For a year or two I had been nursing a secret yen to sail down the Rhine, to explore the imaginary landscapes of my childhood where wicked witches bundled children into ovens and dwarves mined for gold in the mountains, and wolves dressed up as grandmas in gingerbread cottages in dark and brooding forests.
From the off we established that you get out of a river cruise what you put into it. Daily, organised trips, on foot or by coach? No problem. If you want to do your own thing, go for it. Everything is so close at hand - no need to head to huge ports miles from anywhere on a river cruise. You can walk into town, grab one of the brand-new bikes and cycle to the cathedral, castle or to visit those out-ofthe-way backstreets if that's what you fancy. It's your shout.

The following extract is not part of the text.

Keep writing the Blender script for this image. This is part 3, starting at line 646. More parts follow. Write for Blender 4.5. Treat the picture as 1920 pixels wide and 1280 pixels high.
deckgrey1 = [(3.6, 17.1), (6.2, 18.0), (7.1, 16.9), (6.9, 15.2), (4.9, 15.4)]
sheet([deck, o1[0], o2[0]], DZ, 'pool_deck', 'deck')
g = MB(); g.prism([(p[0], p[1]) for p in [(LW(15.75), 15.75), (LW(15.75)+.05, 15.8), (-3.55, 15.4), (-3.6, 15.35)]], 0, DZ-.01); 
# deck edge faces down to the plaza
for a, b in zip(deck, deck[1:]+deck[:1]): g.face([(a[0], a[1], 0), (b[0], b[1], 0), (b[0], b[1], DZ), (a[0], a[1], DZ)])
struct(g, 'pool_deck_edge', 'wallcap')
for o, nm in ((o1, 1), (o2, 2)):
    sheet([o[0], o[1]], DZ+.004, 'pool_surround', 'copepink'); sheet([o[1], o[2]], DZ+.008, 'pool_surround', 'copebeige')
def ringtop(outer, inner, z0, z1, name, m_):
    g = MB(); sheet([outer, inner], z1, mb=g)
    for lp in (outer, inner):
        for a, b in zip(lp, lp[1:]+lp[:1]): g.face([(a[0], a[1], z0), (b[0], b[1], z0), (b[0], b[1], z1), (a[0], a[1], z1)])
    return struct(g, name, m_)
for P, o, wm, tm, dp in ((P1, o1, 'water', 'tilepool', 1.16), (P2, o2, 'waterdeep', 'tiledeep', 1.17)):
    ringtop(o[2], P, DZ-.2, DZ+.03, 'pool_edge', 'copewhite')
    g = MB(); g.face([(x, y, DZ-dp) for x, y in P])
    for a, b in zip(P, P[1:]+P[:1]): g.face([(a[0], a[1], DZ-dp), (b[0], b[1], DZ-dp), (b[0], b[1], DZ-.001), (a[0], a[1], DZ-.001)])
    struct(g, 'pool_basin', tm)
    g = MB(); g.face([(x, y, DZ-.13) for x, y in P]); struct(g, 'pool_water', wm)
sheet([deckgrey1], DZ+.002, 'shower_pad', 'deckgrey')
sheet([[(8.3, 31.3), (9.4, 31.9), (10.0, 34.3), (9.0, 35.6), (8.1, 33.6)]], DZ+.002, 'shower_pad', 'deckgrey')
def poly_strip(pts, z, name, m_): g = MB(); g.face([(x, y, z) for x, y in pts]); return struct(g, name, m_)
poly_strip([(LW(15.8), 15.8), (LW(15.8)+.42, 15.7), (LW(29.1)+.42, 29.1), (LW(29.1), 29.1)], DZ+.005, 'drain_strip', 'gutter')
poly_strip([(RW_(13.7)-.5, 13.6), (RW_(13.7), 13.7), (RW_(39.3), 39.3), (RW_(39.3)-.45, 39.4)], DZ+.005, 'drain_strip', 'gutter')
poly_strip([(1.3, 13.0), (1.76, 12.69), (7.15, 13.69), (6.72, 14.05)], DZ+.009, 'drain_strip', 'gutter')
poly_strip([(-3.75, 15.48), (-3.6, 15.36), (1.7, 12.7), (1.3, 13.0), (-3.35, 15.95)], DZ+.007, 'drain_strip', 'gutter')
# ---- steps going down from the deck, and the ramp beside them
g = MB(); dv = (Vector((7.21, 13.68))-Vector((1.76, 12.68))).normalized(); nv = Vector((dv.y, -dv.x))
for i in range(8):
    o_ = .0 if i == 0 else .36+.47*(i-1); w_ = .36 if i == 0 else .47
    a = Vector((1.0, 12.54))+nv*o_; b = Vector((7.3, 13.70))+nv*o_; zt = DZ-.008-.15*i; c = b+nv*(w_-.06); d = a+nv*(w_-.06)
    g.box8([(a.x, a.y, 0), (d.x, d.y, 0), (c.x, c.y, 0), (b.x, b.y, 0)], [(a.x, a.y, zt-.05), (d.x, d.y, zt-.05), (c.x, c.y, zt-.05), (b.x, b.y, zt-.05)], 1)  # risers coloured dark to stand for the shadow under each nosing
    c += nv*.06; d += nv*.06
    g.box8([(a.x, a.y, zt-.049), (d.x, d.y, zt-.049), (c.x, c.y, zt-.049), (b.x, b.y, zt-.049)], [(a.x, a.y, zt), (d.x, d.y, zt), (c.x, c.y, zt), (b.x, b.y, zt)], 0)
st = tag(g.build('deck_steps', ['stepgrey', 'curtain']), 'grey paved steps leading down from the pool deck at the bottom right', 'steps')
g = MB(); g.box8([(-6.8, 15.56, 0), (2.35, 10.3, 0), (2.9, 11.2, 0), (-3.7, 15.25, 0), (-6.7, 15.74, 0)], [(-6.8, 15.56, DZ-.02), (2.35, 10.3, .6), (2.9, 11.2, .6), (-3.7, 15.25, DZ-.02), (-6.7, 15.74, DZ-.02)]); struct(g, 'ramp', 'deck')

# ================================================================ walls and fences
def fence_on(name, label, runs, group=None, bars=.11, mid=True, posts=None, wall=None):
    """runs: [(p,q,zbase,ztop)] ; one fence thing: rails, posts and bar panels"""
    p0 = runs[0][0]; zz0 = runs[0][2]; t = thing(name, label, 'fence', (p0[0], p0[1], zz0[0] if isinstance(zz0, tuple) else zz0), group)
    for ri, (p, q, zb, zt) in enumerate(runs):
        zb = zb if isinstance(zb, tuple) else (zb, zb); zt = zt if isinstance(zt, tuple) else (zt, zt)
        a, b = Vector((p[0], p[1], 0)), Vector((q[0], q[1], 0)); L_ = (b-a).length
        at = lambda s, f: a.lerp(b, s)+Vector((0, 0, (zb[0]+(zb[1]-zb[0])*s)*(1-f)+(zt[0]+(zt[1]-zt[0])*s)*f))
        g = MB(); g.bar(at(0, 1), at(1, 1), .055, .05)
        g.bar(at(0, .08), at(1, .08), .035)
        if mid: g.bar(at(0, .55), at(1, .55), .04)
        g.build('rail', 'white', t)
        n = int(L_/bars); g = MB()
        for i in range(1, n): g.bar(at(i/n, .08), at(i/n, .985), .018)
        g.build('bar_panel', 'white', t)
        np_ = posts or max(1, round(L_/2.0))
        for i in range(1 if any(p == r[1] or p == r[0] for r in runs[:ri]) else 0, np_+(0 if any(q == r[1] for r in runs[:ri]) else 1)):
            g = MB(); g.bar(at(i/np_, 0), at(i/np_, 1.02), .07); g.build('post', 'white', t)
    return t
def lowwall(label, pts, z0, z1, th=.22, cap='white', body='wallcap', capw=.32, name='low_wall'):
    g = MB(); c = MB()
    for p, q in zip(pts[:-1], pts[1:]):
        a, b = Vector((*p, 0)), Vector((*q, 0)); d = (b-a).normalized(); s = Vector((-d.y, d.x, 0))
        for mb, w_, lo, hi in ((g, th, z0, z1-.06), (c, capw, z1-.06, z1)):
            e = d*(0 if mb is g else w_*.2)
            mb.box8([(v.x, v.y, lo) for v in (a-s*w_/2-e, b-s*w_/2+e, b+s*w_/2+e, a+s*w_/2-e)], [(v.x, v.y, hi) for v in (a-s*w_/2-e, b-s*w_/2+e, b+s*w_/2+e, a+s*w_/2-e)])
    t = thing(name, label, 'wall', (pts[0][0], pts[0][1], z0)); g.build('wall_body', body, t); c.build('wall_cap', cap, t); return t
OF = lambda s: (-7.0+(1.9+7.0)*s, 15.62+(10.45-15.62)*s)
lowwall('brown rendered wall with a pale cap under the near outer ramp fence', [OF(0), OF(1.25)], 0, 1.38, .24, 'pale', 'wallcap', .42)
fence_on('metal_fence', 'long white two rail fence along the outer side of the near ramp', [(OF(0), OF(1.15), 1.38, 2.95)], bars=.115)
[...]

Our cabin - sorry, "stateroom" - was great: compact but with everything we needed. Mundy had persuaded us to trade up from a cabin in the bilges with its duck's-eye view of the world to one above with big sliding glass doors and its own little balcony. Was that a good idea? Definitely. What fun to lie abed and watch the Rhine roll by with its unending parade of fields and stately barges. We chose our table in the dining roo which we kept for the whole trip. We had a view from the window and were close enough to our neighbours to be able to chat when we wanted to and share our day's experiences, but not so close that we felt obliged to keep up a constant conversation. The food from the first meal to the last was, quite simply, excellent.
We took a tour to the once-in-a-decade Floriade Exhibition near Amsterdam to learn about green technology, made a solo mission to poke our noses around Koln the following day, then a walking tour with a plain-talking local guide in Koblenz. The weather was sunnier by the day, the top deck filling with readers, keen binoculars-wearers and the handful who signed up for the stretching classes.

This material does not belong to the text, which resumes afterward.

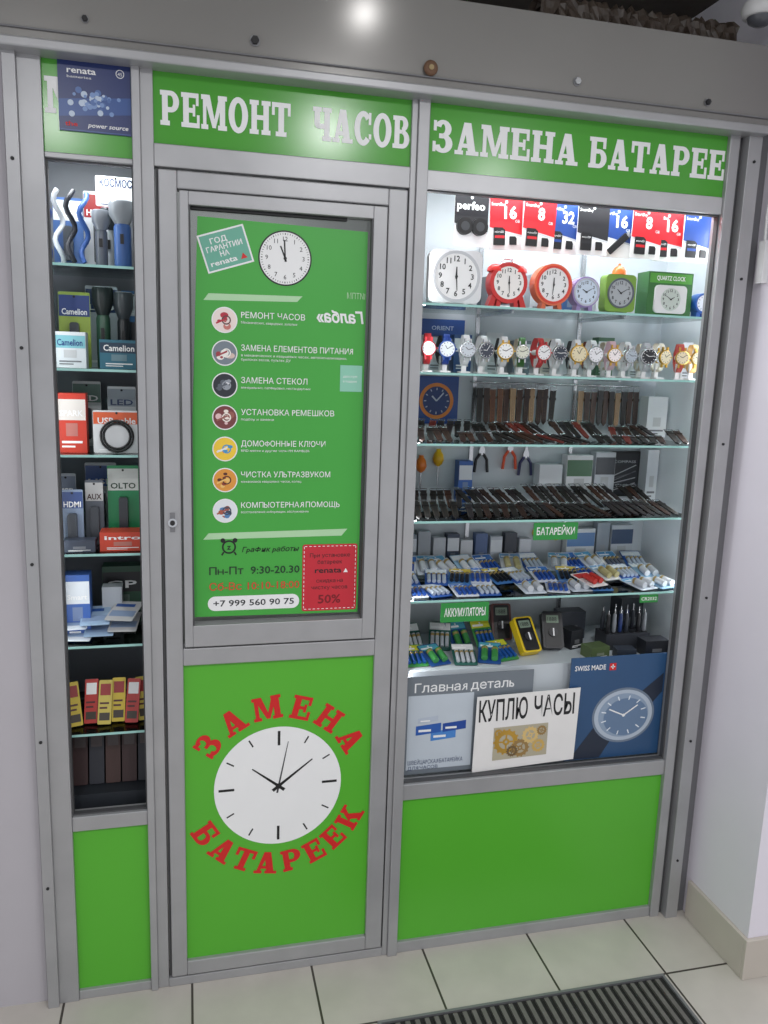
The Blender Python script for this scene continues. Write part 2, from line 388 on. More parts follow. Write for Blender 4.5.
# door poster
PO=(.22,0,1.04);b=B();y1=-.0035
b.prism([(-.005,1.046),(.433,1.042),(.433,2.006),(.028,2.014)],y1,-.0005,PGREEN)
LG=C(176,214,170,.4)
b.poly([(.040,1.826),(.262,1.832),(.275,1.846),(.052,1.842)],y1-.0005,LG)
b.poly([(.035,1.246),(.385,1.25),(.40,1.268),(.048,1.262)],y1-.0005,LG)
t=B();items=[('РЕМОНТ ЧАСОВ','Механических, кварцевых, золотых',.154,.135),('ЗАМЕНА ЕЛЕМЕНТОВ ПИТАНИЯ','в механических и кварцевых часах, автосигнализациях,',.275,.26),('ЗАМЕНА СТЕКОЛ','минеральных, сапфировых, нестандартных',.162,.17),('УСТАНОВКА РЕМЕШКОВ','подбор и замена',.231,.08),('ДОМОФОННЫЕ КЛЮЧИ','RFID метки и другие чипы FM RAMBLER',.21,.17),('ЧИСТКА УЛЬТРАЗВУКОМ','механизмов кварцевых часов, колец',.224,.15),('КОМПЬЮТЕРНАЯ ПОМОЩЬ','восстановление информации, обслуживание',.25,.17)]
ty=y1-.0012
for i,(a,c,w1,w2) in enumerate(items):
    z=1.789-.0772*i;x=.128
    t.text(a,x,z,ty,.0135,WHITE,w1,bold=.004).text(c,x,z-.0135,ty,.0055,WHITE,w2)
    if i==1:t.text('брелоках весов, пультах ДУ',x,z-.0235,ty,.0055,WHITE,.12)
ic=B();pal=[[(200,120,110),(236,220,214),(90,60,60),(180,40,60)],[(214,190,180),(120,130,140),(240,236,230),(160,60,70)],[(220,220,224),(40,44,52),(150,156,165),(90,96,106)],[(226,190,190),(120,60,60),(240,230,220),(150,90,80)],[(236,90,60),(240,200,60),(70,150,200),(230,230,230)],[(150,60,40),(222,150,60),(90,40,30),(235,190,110)],[(80,130,180),(224,228,232),(60,70,90),(170,90,70)]]
for i in range(7):
    ax,az=.089,1.782-.0772*i;ic.disc(ax,az,.0305,y1-.0006,WHITE,32);ps=[C(*c) for c in pal[i]]
    ic.disc(ax,az,.0278,y1-.0009,ps[1],32)
    for k in range(12):
        a=random.uniform(0,2*pi);d=random.uniform(0,.016);r=random.uniform(.003,.010)
        ic.disc(ax+d*cos(a),az+d*sin(a),r,y1-.00095-.00003*k,ps[k%4],14,rz=r*random.uniform(.5,1))
    ic.ring(ax+.004,az,.011,.008,y1-.0014,ps[2],20);ic.line(ax-.02,az-.008,ax+.006,az+.004,.004,y1-.0015,ps[3])
pc=B();qx,qz=.232,1.932;pc.disc(qx,qz,.064,y1-.0006,BLACK,48).disc(qx,qz,.0605,y1-.0009,WHITE,48)
for i in range(60):
    a=i*pi/30;pc.line(qx+.054*sin(a),qz+.054*cos(a),qx+.058*sin(a),qz+.058*cos(a),.001 if i%5 else .002,y1-.0011,BLACK)
for i in range(1,13):
    a=i*pi/6;pc.text(str(i),qx+.044*sin(a),qz+.044*cos(a)-.0045,y1-.0012,.010,BLACK,al='C')
for an,L in ((-22,.03),(-3,.042)):
    a=radians(an);pc.line(qx-.008*sin(a),qz-.008*cos(a),qx+L*sin(a),qz+L*cos(a),.0035,y1-.0014,BLACK)
pc.disc(qx,qz,.004,y1-.0016,BLACK,12)
tg=B();ax,az=.092,1.945;ro=18
def rp(u,v):
    c,s_=cos(radians(ro)),sin(radians(ro));return (ax+u*c-v*s_,az+u*s_+v*c)
tg.poly([rp(-.056,-.044),rp(.056,-.044),rp(.056,.044),rp(-.056,.044)],y1-.0008,WHITE)
tg.poly([rp(-.052,-.040),rp(.052,-.040),rp(.052,.040),rp(-.052,.040)],y1-.0011,mat('teal_print',(104,172,150),.4))
for s_,u,v,w,m in (('ГОД',-.03,.018,.04,WHITE),('ГАРАНТИИ',-.044,.001,.086,WHITE),('НА',-.016,-.014,.022,WHITE),('renata',-.044,-.031,.064,WHITE)):
    p=rp(u,v);tg.text(s_,p[0],p[1],y1-.0014,.0115,m,w,rot=ro,bold=.02)
p=rp(.028,-.031);tg.poly([p,rp(.044,-.031),rp(.036,-.018)],y1-.0014,RED)
t.ring(.098,1.226,.0175,.0135,ty,BLACK,24).text('z',.098,1.2195,ty,.014,BLACK,al='C',bold=.02)
t.disc(.083,1.243,.006,ty,BLACK,12).disc(.113,1.243,.006,ty,BLACK,12).line(.085,1.213,.080,1.205,.004,ty,BLACK).line(.111,1.213,.116,1.205,.004,ty,BLACK)
t.text('График работы',.13,1.212,ty,.0125,C(16,40,20),.145,shear=.25,bold=.01)
t.text('Пн-Пт',.049,1.155,ty,.0185,C(30,50,34),.085,bold=.01).text('9:30-20.30',.152,1.155,ty,.0185,C(20,56,30),.125,bold=.015)
t.text('Сб-Вс 10:10-18:00',.049,1.114,ty,.0185,C(206,66,44),.228,bold=.006)
t.poly(rrect(.045,.277,1.060,1.098,.018),ty+.0004,WHITE).text('+7 999 560 90 75',.161,1.0715,ty,.0155,C(30,34,40),.205,al='C',bold=.012)
rc=B().prism(rrect(.284,.428,1.05,1.228,.006),y1-.0012,y1-.0004,C(196,36,52,.4))
for k in range(12):
    for z in (1.055,1.223):rc.quad(.290+k*.0115,.296+k*.0115,z-.0008,z+.0008,y1-.0015,WHITE)
for k in range(15):
    for x in (.2885,.4235):rc.quad(x-.0008,x+.0008,1.058+k*.0113,1.064+k*.0113,y1-.0015,WHITE)
KD=C(26,20,24)
rc.text('При установке',.356,1.194,y1-.0016,.010,KD,.105,al='C').text('батареек',.356,1.176,y1-.0016,.010,KD,.065,al='C').text('renata',.352,1.152,y1-.0016,.014,KD,.07,al='C',bold=.02).poly([(.392,1.152),(.404,1.152),(.398,1.163)],y1-.0016,WHITE)
rc.text('скидка на',.356,1.126,y1-.0016,.010,KD,.07,al='C').text('чистку часов',.356,1.108,y1-.0016,.010,KD,.095,al='C').text('50%',.356,1.070,y1-.0016,.022,C(120,10,24),.06,al='C',bold=.02)
t.text('Галба»',.31,1.788,ty,.026,WHITE,.118,mirror=True,bold=.03,shear=.15)  # reflection of a sign, painted onto the poster as mirrored text
t.text('IИТПМ',.385,1.846,ty,.014,LG,.045,mirror=True)  # second mirrored word of the painted reflection
t.quad(.372,.428,1.62,1.685,ty+.0003,C(140,200,176,.4)).text('доступ',.38,1.655,ty,.005,WHITE,.035).text('в подарок',.38,1.643,ty,.005,WHITE,.035)
thing('poster','green service-list poster with white lettering, stuck on the door glass','poster',PO,[('sheet',b),('lettering',t,None,'sheet'),('icon_set',ic,'round photo icons with white rims','sheet'),('clock_print',pc,'printed clock face with black hands','sheet'),('guarantee_tag',tg,'tilted teal tag with white letters','sheet'),('discount_card',rc,'red discount card with dashed border','sheet')],org=PO)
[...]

The views are magnificent. We'd imagined wide, industrial sized vineyards, not the patchwork of vines filling every nook and cranny of the steep slopes around us. A highlight was cycling from
Cochem, with its imposing castle, through the vineyards to the village of Beilstein. Another was Trier's Roman ruins, before we rejoined the Rhine and enjoyed the most beautiful stretch of the river. Blink and you miss another stunning castle, look left and there it is, the Lorelei Rock.

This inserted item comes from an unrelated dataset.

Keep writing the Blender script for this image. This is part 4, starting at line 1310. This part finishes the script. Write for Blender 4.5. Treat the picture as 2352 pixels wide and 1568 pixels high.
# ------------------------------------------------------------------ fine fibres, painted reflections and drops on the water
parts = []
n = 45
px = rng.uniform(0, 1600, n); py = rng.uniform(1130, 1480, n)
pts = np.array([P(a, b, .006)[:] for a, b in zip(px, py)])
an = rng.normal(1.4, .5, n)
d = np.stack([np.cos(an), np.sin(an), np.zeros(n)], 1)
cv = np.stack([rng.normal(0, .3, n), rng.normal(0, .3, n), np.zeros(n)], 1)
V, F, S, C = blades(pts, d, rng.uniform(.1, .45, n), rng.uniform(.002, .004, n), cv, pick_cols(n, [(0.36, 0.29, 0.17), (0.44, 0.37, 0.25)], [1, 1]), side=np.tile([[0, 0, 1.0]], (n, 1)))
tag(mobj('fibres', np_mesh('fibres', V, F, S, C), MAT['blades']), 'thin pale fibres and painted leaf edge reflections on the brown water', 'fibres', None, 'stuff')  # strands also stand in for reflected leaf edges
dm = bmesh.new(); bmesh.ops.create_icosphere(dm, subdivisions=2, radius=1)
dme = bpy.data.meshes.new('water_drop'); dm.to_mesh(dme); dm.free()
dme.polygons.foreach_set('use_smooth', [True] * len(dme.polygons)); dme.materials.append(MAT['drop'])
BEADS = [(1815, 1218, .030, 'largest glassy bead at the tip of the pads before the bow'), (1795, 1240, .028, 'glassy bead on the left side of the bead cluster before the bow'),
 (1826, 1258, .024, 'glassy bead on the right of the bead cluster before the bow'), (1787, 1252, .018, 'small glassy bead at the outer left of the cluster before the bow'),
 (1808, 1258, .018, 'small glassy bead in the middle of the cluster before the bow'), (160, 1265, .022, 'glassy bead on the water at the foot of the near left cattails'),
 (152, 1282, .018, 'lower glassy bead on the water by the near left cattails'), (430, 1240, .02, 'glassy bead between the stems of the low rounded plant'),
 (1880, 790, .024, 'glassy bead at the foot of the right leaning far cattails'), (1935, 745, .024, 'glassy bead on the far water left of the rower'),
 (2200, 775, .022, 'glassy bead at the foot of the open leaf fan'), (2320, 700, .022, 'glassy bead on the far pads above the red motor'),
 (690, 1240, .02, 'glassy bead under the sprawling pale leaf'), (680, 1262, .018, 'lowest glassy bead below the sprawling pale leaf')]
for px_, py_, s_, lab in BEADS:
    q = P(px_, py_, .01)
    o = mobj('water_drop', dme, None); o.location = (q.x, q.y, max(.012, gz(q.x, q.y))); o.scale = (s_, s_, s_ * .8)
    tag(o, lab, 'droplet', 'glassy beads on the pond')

What shall I remember about our trip? The castles with their fairy-tale turrets, the churches with their aspiring spires, the villages with their cobbled streets and geraniums, the verdant, vertiginous vineyards of the Mosel. I shall remember dancing the evenings away to the excellent musicians brought aboard for our after-dinner pleasure. I shall remember sipping cocktails while sitting in (yes, in!) the top-deck miniature swimming pool, luxuriating in the deliciously warm water as we slip our moorings and glide off past yet more improbably picturesque landscapes. And finally, was everyone else older than us and American to boot? Yes and yes. Did it matter? Not one jot. The company was charming and we had an absolute ball.